▶ Exercise: In full and without deviation, write out the entries that follow.
↓↓↓
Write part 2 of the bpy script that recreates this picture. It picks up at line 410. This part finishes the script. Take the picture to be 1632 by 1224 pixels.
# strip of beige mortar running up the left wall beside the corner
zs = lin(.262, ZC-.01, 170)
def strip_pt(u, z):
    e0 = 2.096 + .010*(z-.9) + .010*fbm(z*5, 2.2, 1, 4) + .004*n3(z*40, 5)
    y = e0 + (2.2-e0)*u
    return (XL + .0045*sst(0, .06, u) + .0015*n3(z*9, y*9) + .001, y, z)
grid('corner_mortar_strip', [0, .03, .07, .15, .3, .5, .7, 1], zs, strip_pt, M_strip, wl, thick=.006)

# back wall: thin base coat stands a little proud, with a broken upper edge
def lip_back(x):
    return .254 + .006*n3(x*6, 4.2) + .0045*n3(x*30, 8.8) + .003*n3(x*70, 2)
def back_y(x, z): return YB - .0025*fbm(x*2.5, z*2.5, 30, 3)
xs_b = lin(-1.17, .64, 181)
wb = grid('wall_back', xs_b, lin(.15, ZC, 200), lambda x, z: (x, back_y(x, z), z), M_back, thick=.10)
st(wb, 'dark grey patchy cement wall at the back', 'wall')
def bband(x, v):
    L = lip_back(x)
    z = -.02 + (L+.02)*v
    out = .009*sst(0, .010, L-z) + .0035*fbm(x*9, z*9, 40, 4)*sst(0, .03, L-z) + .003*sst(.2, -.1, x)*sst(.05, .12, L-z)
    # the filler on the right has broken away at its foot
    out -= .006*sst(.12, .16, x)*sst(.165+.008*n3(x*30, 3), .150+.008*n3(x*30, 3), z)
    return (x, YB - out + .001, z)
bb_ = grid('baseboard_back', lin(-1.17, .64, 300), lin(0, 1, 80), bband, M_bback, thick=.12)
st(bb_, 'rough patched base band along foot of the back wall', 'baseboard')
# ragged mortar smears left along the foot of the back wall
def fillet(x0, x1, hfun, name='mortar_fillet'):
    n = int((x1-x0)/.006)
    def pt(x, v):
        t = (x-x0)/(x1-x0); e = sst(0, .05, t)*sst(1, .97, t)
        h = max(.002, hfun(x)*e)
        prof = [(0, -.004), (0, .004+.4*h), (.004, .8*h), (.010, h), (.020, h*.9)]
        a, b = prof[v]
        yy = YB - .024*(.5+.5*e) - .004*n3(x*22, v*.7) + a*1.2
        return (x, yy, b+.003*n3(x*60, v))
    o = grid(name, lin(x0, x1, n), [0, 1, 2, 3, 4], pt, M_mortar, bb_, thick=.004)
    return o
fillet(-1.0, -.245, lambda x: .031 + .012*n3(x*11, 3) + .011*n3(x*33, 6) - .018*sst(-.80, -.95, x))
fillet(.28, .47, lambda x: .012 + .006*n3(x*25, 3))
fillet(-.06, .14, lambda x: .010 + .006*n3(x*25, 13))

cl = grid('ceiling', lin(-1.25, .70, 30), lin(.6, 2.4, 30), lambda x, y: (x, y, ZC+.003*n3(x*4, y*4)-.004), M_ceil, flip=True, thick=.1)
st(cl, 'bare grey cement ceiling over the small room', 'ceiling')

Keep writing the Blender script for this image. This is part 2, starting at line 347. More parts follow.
↑↑↑
▶ Expected answer:
Write part 2 of the bpy script that recreates this picture. It picks up at line 410. This part finishes the script. Take the picture to be 1632 by 1224 pixels.
# strip of beige mortar running up the left wall beside the corner
zs = lin(.262, ZC-.01, 170)
def strip_pt(u, z):
    e0 = 2.096 + .010*(z-.9) + .010*fbm(z*5, 2.2, 1, 4) + .004*n3(z*40, 5)
    y = e0 + (2.2-e0)*u
    return (XL + .0045*sst(0, .06, u) + .0015*n3(z*9, y*9) + .001, y, z)
grid('corner_mortar_strip', [0, .03, .07, .15, .3, .5, .7, 1], zs, strip_pt, M_strip, wl, thick=.006)

# back wall: thin base coat stands a little proud, with a broken upper edge
def lip_back(x):
    return .254 + .006*n3(x*6, 4.2) + .0045*n3(x*30, 8.8) + .003*n3(x*70, 2)
def back_y(x, z): return YB - .0025*fbm(x*2.5, z*2.5, 30, 3)
xs_b = lin(-1.17, .64, 181)
wb = grid('wall_back', xs_b, lin(.15, ZC, 200), lambda x, z: (x, back_y(x, z), z), M_back, thick=.10)
st(wb, 'dark grey patchy cement wall at the back', 'wall')
def bband(x, v):
    L = lip_back(x)
    z = -.02 + (L+.02)*v
    out = .009*sst(0, .010, L-z) + .0035*fbm(x*9, z*9, 40, 4)*sst(0, .03, L-z) + .003*sst(.2, -.1, x)*sst(.05, .12, L-z)
    # the filler on the right has broken away at its foot
    out -= .006*sst(.12, .16, x)*sst(.165+.008*n3(x*30, 3), .150+.008*n3(x*30, 3), z)
    return (x, YB - out + .001, z)
bb_ = grid('baseboard_back', lin(-1.17, .64, 300), lin(0, 1, 80), bband, M_bback, thick=.12)
st(bb_, 'rough patched base band along foot of the back wall', 'baseboard')
# ragged mortar smears left along the foot of the back wall
def fillet(x0, x1, hfun, name='mortar_fillet'):
    n = int((x1-x0)/.006)
    def pt(x, v):
        t = (x-x0)/(x1-x0); e = sst(0, .05, t)*sst(1, .97, t)
        h = max(.002, hfun(x)*e)
        prof = [(0, -.004), (0, .004+.4*h), (.004, .8*h), (.010, h), (.020, h*.9)]
        a, b = prof[v]
        yy = YB - .024*(.5+.5*e) - .004*n3(x*22, v*.7) + a*1.2
        return (x, yy, b+.003*n3(x*60, v))
    o = grid(name, lin(x0, x1, n), [0, 1, 2, 3, 4], pt, M_mortar, bb_, thick=.004)
    return o
fillet(-1.0, -.245, lambda x: .031 + .012*n3(x*11, 3) + .011*n3(x*33, 6) - .018*sst(-.80, -.95, x))
fillet(.28, .47, lambda x: .012 + .006*n3(x*25, 3))
fillet(-.06, .14, lambda x: .010 + .006*n3(x*25, 13))

cl = grid('ceiling', lin(-1.25, .70, 30), lin(.6, 2.4, 30), lambda x, y: (x, y, ZC+.003*n3(x*4, y*4)-.004), M_ceil, flip=True, thick=.1)
st(cl, 'bare grey cement ceiling over the small room', 'ceiling')

Keep writing the Blender script for this image. This is part 2, starting at line 347. More parts follow.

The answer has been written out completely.